The China-Pakistan Economic Corridor (CPEC) promises many forms of benefits for the country. An increase in foreign direct investment is one of the more major and immediate boons. However, by the looks of things, the government is not reaping all the benefits, and the many tax breaks being provided for Chinese investors is causing us to lose much more than we should be. Cuts and breaks on custom duties, federal excise and withholding taxes, income and sales taxes have all been promised.
Encouraging investment is well and good, but it must not reach a point where looking to incentivise takes away from important revenue streams. Rs 150 billion – the amount lost as a result of these tax breaks – is a large amount and if the government is looking to forgo this amount, it must have a substitute in mind. Merely asserting that Chinese investment will bring development is not enough; the government must have a realistic plan for increasing its revenue from other sources.
Additionally, while providing tax breaks to Chinese investors opens up immediate opportunities for projects to start, not offering the same incentives to domestic investors leaves them out in the cold, and does nothing to foster local businesses, and in fact prevents them from flourishing by pitting them against competition that the government is backing. Pakistani investors and businesses are bound to feel discriminated against, and they will be completely justified if they do.

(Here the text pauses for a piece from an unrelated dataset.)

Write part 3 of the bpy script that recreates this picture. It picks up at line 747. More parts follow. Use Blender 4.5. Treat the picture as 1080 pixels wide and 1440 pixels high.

Incentivising foreign investors is not a bad thing, but the government must balance this by ensuring that domestic businesses are allowed to offer fair competition – if Chinese investors have access to duty-free machinery, equipment and are not charged other federal excise or withholding taxes, they are already one foot ahead of the locals.
The government needs to look at CPEC from all angles, there are aspects beyond infrastructure development, and Pakistan should look to get the maximum out of this mega-project.